Tant l’asile que le visa humanitaire visent à aider les personnes persécutées ou dont la vie ou l’intégrité physique sont menacées – pourtant, cette inégalité subsiste: les personnes vivant dans des régions en crise qui demandent de l’aide auprès d’une représentation suisse doivent satisfaire à des exigences nettement plus strictes que celles qui y déposent une demande d’asile alors qu’elle se trouvent déjà en Suisse.
Une jurisprudence pas uniforme
L’arrêt du 27 mars 2024 vient s’ajouter à la liste des décisions négatives du Tribunal administratif en matière d’octroi de visas humanitaires à des personnes venant d’Afghanistan.
Dans un arrêt du 8 septembre 2023, le Tribunal administratif fédéral a accordé un visa humanitaire à un ancien procureur afghan et à sa famille, ayant reconnu que le recourant, en sa qualité de procureur, présentait un profil de risque particulier. Cette décision a été saluée par des organisations de défense des personnes en fuite.
Dans un arrêt du 7 mars 2024, la demande de visa humanitaire d’une militante afghane pour les droits des femmes, autrefois directrice du département pour les questions féminines de son pays, a quant à elle été rejetée. Bien que le Tribunal administratif fédéral admette l’existence d’un profil de risque particulier, il considère que les preuves apportées sont insuffisantes.

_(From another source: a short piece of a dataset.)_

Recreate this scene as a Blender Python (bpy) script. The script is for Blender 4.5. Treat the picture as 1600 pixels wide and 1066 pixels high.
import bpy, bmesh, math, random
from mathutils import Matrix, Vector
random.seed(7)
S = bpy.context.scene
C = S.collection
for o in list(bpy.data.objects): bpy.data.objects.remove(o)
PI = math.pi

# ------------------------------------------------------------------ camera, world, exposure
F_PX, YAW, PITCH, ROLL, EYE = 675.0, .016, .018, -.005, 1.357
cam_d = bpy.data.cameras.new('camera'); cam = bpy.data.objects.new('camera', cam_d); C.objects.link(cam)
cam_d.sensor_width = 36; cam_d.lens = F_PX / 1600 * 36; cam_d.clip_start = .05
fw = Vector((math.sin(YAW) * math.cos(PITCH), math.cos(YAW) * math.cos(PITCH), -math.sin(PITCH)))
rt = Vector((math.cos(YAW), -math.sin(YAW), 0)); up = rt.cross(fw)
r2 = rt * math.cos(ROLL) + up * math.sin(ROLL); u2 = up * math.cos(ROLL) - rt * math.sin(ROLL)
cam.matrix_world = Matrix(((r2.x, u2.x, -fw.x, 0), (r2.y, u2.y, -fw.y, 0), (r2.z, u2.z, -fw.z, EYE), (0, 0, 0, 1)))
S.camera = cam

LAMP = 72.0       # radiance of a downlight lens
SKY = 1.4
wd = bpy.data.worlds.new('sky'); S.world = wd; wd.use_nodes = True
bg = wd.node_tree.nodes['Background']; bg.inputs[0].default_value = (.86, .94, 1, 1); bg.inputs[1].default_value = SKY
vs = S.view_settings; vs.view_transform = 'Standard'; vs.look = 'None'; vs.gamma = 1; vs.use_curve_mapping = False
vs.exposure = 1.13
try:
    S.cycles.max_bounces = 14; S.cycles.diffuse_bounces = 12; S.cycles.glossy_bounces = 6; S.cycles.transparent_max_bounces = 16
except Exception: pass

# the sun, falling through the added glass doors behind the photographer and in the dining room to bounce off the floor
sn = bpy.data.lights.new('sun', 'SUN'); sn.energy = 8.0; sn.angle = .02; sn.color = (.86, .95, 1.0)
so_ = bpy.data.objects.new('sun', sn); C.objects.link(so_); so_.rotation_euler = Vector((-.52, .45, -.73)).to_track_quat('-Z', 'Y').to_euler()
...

La jurisprudence du Tribunal administratif fédéral est également hétérogène s’agissant des arrêts relatifs aux demandes d’asiles de personnes afghanes. Fin novembre 2023, les juges ont validé dans un arrêt a le changement de pratique du SEM: au vu de la détérioration continue de la situation des femmes et des jeunes filles en Afghanistan, les juges ont accordé le droit d’asile aux recourantes, deux sœurs afghanes. En avril 2024, un autre collège de juges du Tribunal administratif fédéral a toutefois considéré dans son arrêt que si de la nouvelle pratique du SEM était interprétée de telle manière que toutes les femmes afghanes en Suisse se verraient accorder l’asile, elle ne serait conforme ni à la pratique ni à la loi.